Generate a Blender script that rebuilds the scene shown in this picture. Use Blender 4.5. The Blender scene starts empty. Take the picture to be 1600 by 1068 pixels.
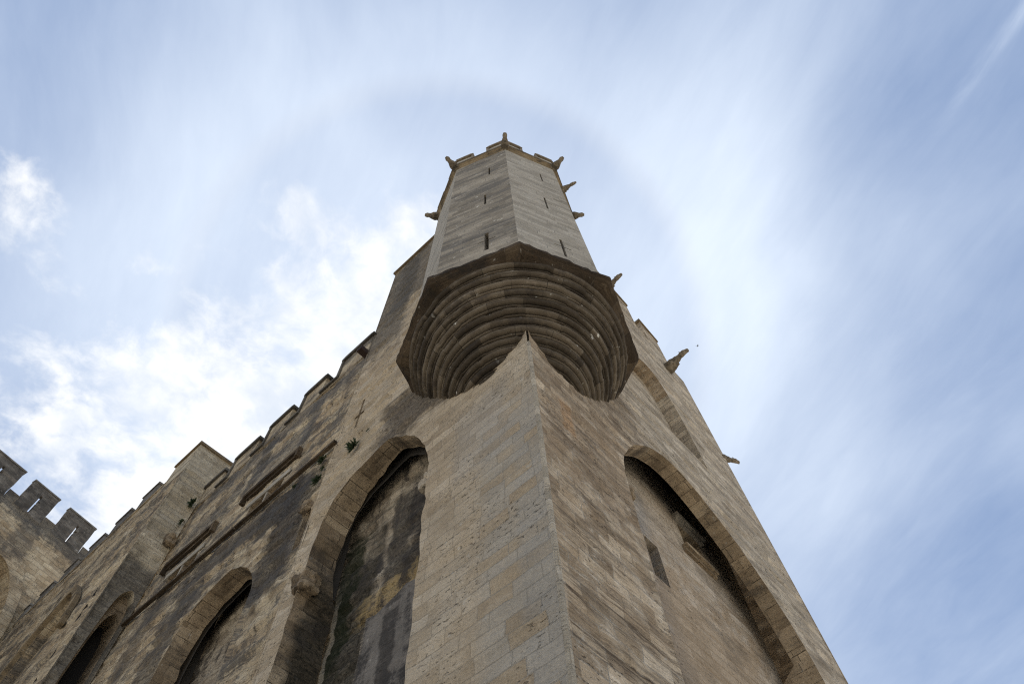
import bpy, bmesh, math, random
import numpy as np
from mathutils import Vector, Matrix, noise as mnoise
from mathutils.geometry import tessellate_polygon, delaunay_2d_cdt
R = math.radians
scene = bpy.context.scene
C = scene.collection

# ------------------------------------------------------------------ camera
cam = bpy.data.cameras.new('camera')
cam_o = bpy.data.objects.new('camera', cam)
C.objects.link(cam_o)
yaw, pitch, roll = 2.23723344, 1.11198903, -0.08017958
F = Vector((math.cos(pitch)*math.cos(yaw), math.cos(pitch)*math.sin(yaw), math.sin(pitch)))
Rt = Vector((math.sin(yaw), -math.cos(yaw), 0)); U = Rt.cross(F)
Rr = Rt*math.cos(roll) + U*math.sin(roll); Ur = -Rt*math.sin(roll) + U*math.cos(roll)
mw = Matrix((Rr, Ur, -F)).transposed().to_4x4()
mw.translation = Vector((4.40726703, -6.31395259, 0))
cam_o.matrix_world = mw
cam.sensor_width = 36; cam.lens = 36*1026.408/1600
cam.clip_end = 5000; cam.clip_start = 0.1
scene.camera = cam_o
GZ = -1.65                                   # the ground; the camera is held at eye height

# ------------------------------------------------------------------ light and sky
SUN = Vector((-0.3507, 0.2882, 0.891)).normalized()
sun = bpy.data.lights.new('sun', 'SUN'); sun.energy = 5.0; sun.angle = R(0.6); sun.color = (1, .95, .87)
sun_o = bpy.data.objects.new('sun', sun); C.objects.link(sun_o)
sun_o.rotation_euler = SUN.to_track_quat('Z', 'Y').to_euler(); sun_o.location = (0, 0, 80)
scene.view_settings.view_transform = 'Standard'; scene.view_settings.look = 'None'
scene.view_settings.exposure = 0.2; scene.view_settings.gamma = 1.0
scene.cycles.use_denoising = False; scene.cycles.use_adaptive_sampling = False; scene.cycles.filter_width = 1.15
scene.cycles.max_bounces = 6; scene.cycles.diffuse_bounces = 4


class NT:
    """small helper for writing node trees"""
    def __init__(s, nt): s.nt = nt; nt.nodes.clear()
    def n(s, t, **kw):
        o = s.nt.nodes.new(t)
        for k, v in kw.items(): setattr(o, k, v)
        return o
    def lk(s, a, b):
        if isinstance(a, bpy.types.NodeSocket): s.nt.links.new(a, b)
        else:
            if isinstance(a, (int, float)) and b.type in ('RGBA', 'VECTOR'):
                a = (a,)*3
            if b.type == 'RGBA' and len(a) == 3: a = (*a, 1)
            b.default_value = a
    def m(s, op, a, b=None, c=None, clamp=False):
        o = s.n('ShaderNodeMath', operation=op, use_clamp=clamp)
        for i, x in enumerate((a, b, c)):
            if x is not None: s.lk(x, o.inputs[i])
        return o.outputs[0]
    def vm(s, op, a, b=None):
        o = s.n('ShaderNodeVectorMath', operation=op); s.lk(a, o.inputs[0])
        if b is not None: s.lk(b, o.inputs[3 if op == 'SCALE' else 1])
        return o.outputs['Value'] if op in ('DOT_PRODUCT', 'LENGTH', 'DISTANCE') else o.outputs[0]
    def sep(s, v):
        o = s.n('ShaderNodeSeparateXYZ'); s.lk(v, o.inputs[0]); return o.outputs
    def com(s, x, y, z=0.):
        o = s.n('ShaderNodeCombineXYZ')
        for i, a in enumerate((x, y, z)): s.lk(a, o.inputs[i])
        return o.outputs[0]
    def noise(s, v, sc=1., det=4., ro=.55, dist=0., col=False):
        o = s.n('ShaderNodeTexNoise'); s.lk(v, o.inputs['Vector']); s.lk(sc, o.inputs['Scale'])
        s.lk(det, o.inputs['Detail']); s.lk(ro, o.inputs['Roughness']); s.lk(dist, o.inputs['Distortion'])
        return o.outputs['Color'] if col else o.outputs['Fac']
    def ss(s, x, a, b):                       # smooth step from a to b
        o = s.n('ShaderNodeMapRange', interpolation_type='SMOOTHSTEP'); s.lk(x, o.inputs['Value'])
        s.lk(min(a, b), o.inputs['From Min']); s.lk(max(a, b), o.inputs['From Max'])
        s.lk(0. if a < b else 1., o.inputs['To Min']); s.lk(1. if a < b else 0., o.inputs['To Max'])
        return o.outputs[0]
    def mix(s, f, a, b, mode='MIX'):
        o = s.n('ShaderNodeMix', data_type='RGBA', blend_type=mode)
        s.lk(f, o.inputs[0]); s.lk(a, o.inputs[6]); s.lk(b, o.inputs[7]); return o.outputs[2]
    def ramp(s, f, stops):
        o = s.n('ShaderNodeValToRGB'); e = o.color_ramp.elements
        while len(e) < len(stops): e.new(.5)
        for i, (p, c) in enumerate(stops): e[i].position = p; e[i].color = (*c, 1)
        s.lk(f, o.inputs[0]); return o.outputs[0]


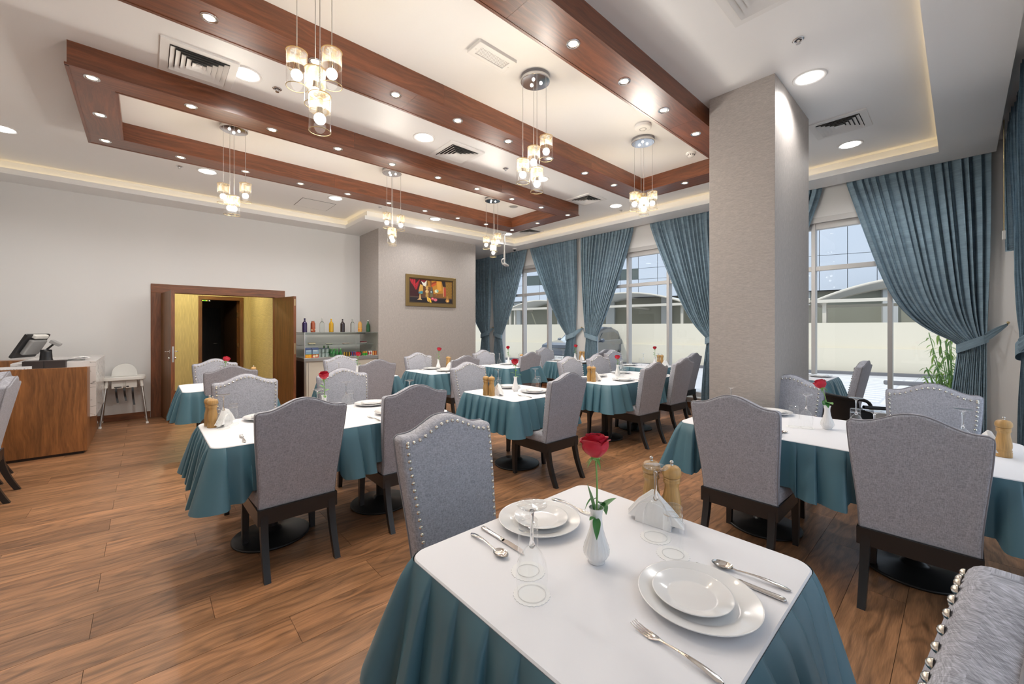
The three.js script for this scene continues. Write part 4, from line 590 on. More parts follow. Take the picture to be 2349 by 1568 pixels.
function setting(d, ex, ew, where, what, opt = {}) {   // d: direction the diner faces (x, w); (ex, ew): middle of the seat's table edge
  const [dx, dw] = d, ry = Math.atan2(-dx, dw), Y = topY, q = (lx, ld) => [ex + dw * lx + dx * ld, ew - dx * lx + dw * ld], P = (lx, ld) => { const a = q(lx, ld); return [a[0], Y, a[1]]; };
  const jit = () => rr(-0.012, 0.012), has = (c) => what.includes(c);
  if (has('p')) { const a = q(opt.px ?? jit(), opt.pd ?? 0.165 + jit()); mk.plate(`dinner plate under a side plate, ${where}`, a[0], Y, a[1]); mk.small(`side plate stacked on a dinner plate, ${where}`, a[0] + (opt.sx ?? 0.004), Y + 0.0085, a[1] + (opt.sw ?? -0.004)); }
  if (has('f')) mk.fork(`silver fork left of the plate, ${where}`, ...P(-0.185 + (opt.fx ?? jit()), 0.13 + jit()), ry + (opt.fr ?? jit() * 4));
  if (has('k')) mk.knife(`silver knife beside the plate, ${where}`, ...P(0.166 + jit() * 0.5, 0.13 + jit()), ry + jit() * 3);
  if (has('s')) mk.spoon(`silver spoon beside the knife, ${where}`, ...P(0.213 + jit() * 0.5, 0.12 + jit()), ry + (opt.sr ?? jit() * 4));
  if (has('g')) { const p = P(opt.gx ?? 0.222 + jit(), opt.gd ?? 0.39 + jit()); if (has('d')) mk.doily(`white coaster under the wine glass, ${where}`, ...p); if (!has('d')) p[1] += 0.0003; else p[1] += 0.0013; mk.goblet(`clear wine glass standing upside down, ${where}`, ...p); }
  if (has('t')) { const p = P(opt.tx ?? 0.17 + jit(), opt.td ?? 0.3 + jit()); if (has('d')) mk.doily(`white coaster under the tumbler, ${where}`, ...p); if (!has('d')) p[1] += 0.0003; else p[1] += 0.0013; mk.tumbler(`clear tumbler standing upside down, ${where}`, ...p); }
}
seed = 500;
const N = [0, 1], Fa = [0, -1], E = [1, 0], Ws = [-1, 0];
setting(N, 1.01, 0.28, 'near side of the nearest table', 'pfksgtd', { px: 0.01, pd: 0.16, sx: -0.005, sw: 0.012, gx: 0.225, gd: 0.389, tx: 0.17, td: 0.303, fx: 0.0, fr: -0.06, sr: 0.1 });
setting(Fa, 1.01, 1.12, 'far side of the nearest table', 'pfksgtd', { px: -0.015, pd: 0.128, gx: 0.275, gd: 0.382, tx: 0.213, td: 0.305, sr: -0.06 });
const T2 = 'of the long left table', T7 = 'of the middle square table', T8 = 'of the long column table', T11 = 'of the long right table';
setting(N, 0.72, 2.83, 'near left seat ' + T2, 'pfgd', { fx: -0.09, pd: 0.22 }); setting(N, 1.5, 2.83, 'near right seat ' + T2, 'pfgd', { fx: -0.04, pd: 0.24, px: -0.02 });
setting(Fa, 0.68, 3.67, 'far left seat ' + T2, 'pgtd', { gx: 0.285, gd: 0.29, tx: 0.215, td: 0.2, pd: 0.13 }); setting(Fa, 1.53, 3.67, 'far right seat ' + T2, 'pgtd', { gx: 0.27, gd: 0.185, tx: 0.22, td: 0.145, pd: 0.13, px: 0.03 });
setting(Fa, 0.72, 6.36, 'far side of the table before the open doors', 'pgt', { gx: 0.04, gd: 0.33, tx: -0.12, td: 0.37, px: -0.05, pd: 0.14 });
setting(Fa, 2.27, 6.27, 'far side of the table before the drinks display', 'pgt', { gx: 0.32, gd: 0.6, tx: 0.28, td: 0.55 });
setting(Fa, 3.54, 6.1, 'far side of the table below the painting', 'pgtk', { gx: 0.08, gd: 0.11, tx: 0.065, td: 0.17, px: -0.04, pd: 0.13 }); setting(N, 3.62, 5.26, 'near side of the table below the painting', 'pfk', { px: -0.06, pd: 0.29 });
setting([0, -1], 3.62, 6.1, 'napkin side of the table below the painting', 'gt', { gx: -0.25, gd: 0.27, tx: -0.22, td: 0.32 });
setting(Fa, 4.95, 6.02, 'far side of the pillar-edge table', 'pgk', { gx: 0.1, gd: 0.3, px: -0.12, pd: 0.26 }); setting(N, 5.08, 5.18, 'near side of the pillar-edge table', 'pgt', { gx: 0.06, gd: 0.32, tx: 0.0, td: 0.35 });
setting(Fa, 3.0, 3.63, 'far side ' + T7, 'pgtk', { gx: 0.1, gd: 0.19, tx: 0.13, td: 0.235, px: -0.1, pd: 0.13 }); setting(N, 2.98, 2.79, 'near side ' + T7, 'pfks', { px: 0.1, pd: 0.27, fx: 0.02 }); setting(N, 3.06, 2.79, 'glass corner ' + T7, 'gt', { gx: 0.2, gd: 0.43, tx: 0.185, td: 0.37 });
setting(N, 4.66, 2.79, 'near left seat ' + T8, 'pkgtd', { px: 0.0, pd: 0.19, gx: 0.28, gd: 0.41, tx: 0.245, td: 0.33 }); setting(Fa, 4.72, 3.63, 'far left seat ' + T8, 'pgt', { px: -0.05, pd: 0.15, gx: -0.28, gd: 0.4, tx: -0.2, td: 0.42 });
setting(Fa, 5.4, 3.63, 'far right seat ' + T8, 'pgt', { px: 0.02, pd: 0.15, gx: 0.22, gd: 0.3, tx: 0.3, td: 0.33 }); setting(N, 5.5, 2.79, 'near right seat ' + T8, 'pf');
setting(Fa, 6.6, 5.86, 'far side of the window table by the car', 'pg', { gx: 0.02, gd: 0.19, px: 0.12, pd: 0.14 });
setting(Fa, 6.84, 4.24, 'far side of the column-side window table', 'pgt', { px: 0.22, pd: 0.14, gx: 0.03, gd: 0.31, tx: 0.08, td: 0.28 }); setting(N, 6.9, 3.46, 'near side of the column-side window table', 'g', { gx: 0.12, gd: 0.29 });
setting(E, 2.905, 0.98, 'near left seat ' + T11, 'pksgtd', { px: -0.05, gx: 0.265, gd: 0.46, tx: 0.2, td: 0.43, sr: 0.1 }); setting(E, 2.905, 0.16, 'near right seat ' + T11, 'pg', { gx: -0.16, gd: 0.06 });
setting(Ws, 3.855, 1.0, 'far left seat ' + T11, 'pgt', { px: 0.02, pd: 0.13, gx: 0.2, gd: 0.48, tx: 0.26, td: 0.4 }); setting(Ws, 3.855, 0.16, 'far right seat ' + T11, 'pgtd', { gx: 0.3, gd: 0.42, tx: 0.315, td: 0.34 });
setting([0, -1], 3.4, -0.24, 'curtain end ' + T11, 'g', { gx: 0.0, gd: -0.235 });
setting(Fa, 6.98, 1.96, 'window table behind the column', 'p', { px: -0.1, pd: 0.62 });
// mills, napkins, vases
const mills = (x, w, dx, dw, where, both = true) => { mk.mill(`turned wooden mill nearer us ${where}`, x, topY, w); if (both) mk.mill(`turned wooden mill behind its twin ${where}`, x + dx, topY, w + dw); };
mk.mill('plain turned wooden mill behind the vase side of the nearest table', 1.378, topY, 0.763, 2);
mk.mill('turned wooden mill with a small pepper label on the nearest table', 1.387, topY, 0.69, 0.62);
{ const o = scene.children[scene.children.length - 1], lab = canvasTex(128, 40, (c, w, h) => { c.fillStyle = '#f2f2f4'; c.fillRect(0, 0, w, h); c.strokeStyle = '#7d8698'; c.lineWidth = 3; c.strokeRect(2, 2, w - 4, h - 4); c.fillStyle = '#39435f'; c.font = 'bold 25px serif'; c.textAlign = 'center'; c.fillText('PEPPER', w / 2, 29); });
  const g = new THREE.CylinderGeometry(0.0307, 0.0307, 0.0095, 16, 1, true, -0.5, 1.0); const l = part(o, 'paper_label', g, std({ map: lab, roughness: 0.6 })); l.position.set(0, 0.079, 0); l.rotation.y = Math.PI + 0.3 - 0.62; l.userData.label = 'small white label reading PEPPER'; }
mk.napkins('white napkins in a rounded holder behind the rose on the nearest table', 1.318, topY, 0.715, Math.PI / 2 + 0.1);
mills(0.345, 3.47, -0.01, 0.07, 'on the long left table', true); mk.napkins('white napkins beside the mill on the long left table', 0.415, topY, 3.47, Math.PI / 2 - 0.5);
mk.mill('turned wooden mill on the table before the open doors', 1.02, topY, 6.03);
mills(3.99 - 0.1, 5.93, 0.02, 0.07, 'on the table below the painting'); mk.napkins('white napkins on the table below the painting', 3.82, topY, 5.8, Math.PI / 2);
mk.mill('turned wooden mill on the table right of the pillar edge', 5.3, topY, 5.6); mk.napkins('white napkins on the table right of the pillar edge', 5.24, topY, 5.5, Math.PI / 2 - 0.3);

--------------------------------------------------

→ EXERCISE
The lines from the top of the data above through the one holding "at eye height" are to be repeated exactly, and only those, with no pictures.

→ CORRECT ANSWER
Generate a Blender script that rebuilds the scene shown in this picture. Use Blender 4.5. The Blender scene starts empty. Take the picture to be 1600 by 1068 pixels.
import bpy, bmesh, math, random
import numpy as np
from mathutils import Vector, Matrix, noise as mnoise
from mathutils.geometry import tessellate_polygon, delaunay_2d_cdt
R = math.radians
scene = bpy.context.scene
C = scene.collection

# ------------------------------------------------------------------ camera
cam = bpy.data.cameras.new('camera')
cam_o = bpy.data.objects.new('camera', cam)
C.objects.link(cam_o)
yaw, pitch, roll = 2.23723344, 1.11198903, -0.08017958
F = Vector((math.cos(pitch)*math.cos(yaw), math.cos(pitch)*math.sin(yaw), math.sin(pitch)))
Rt = Vector((math.sin(yaw), -math.cos(yaw), 0)); U = Rt.cross(F)
Rr = Rt*math.cos(roll) + U*math.sin(roll); Ur = -Rt*math.sin(roll) + U*math.cos(roll)
mw = Matrix((Rr, Ur, -F)).transposed().to_4x4()
mw.translation = Vector((4.40726703, -6.31395259, 0))
cam_o.matrix_world = mw
cam.sensor_width = 36; cam.lens = 36*1026.408/1600
cam.clip_end = 5000; cam.clip_start = 0.1
scene.camera = cam_o
GZ = -1.65                                   # the ground; the camera is held at eye height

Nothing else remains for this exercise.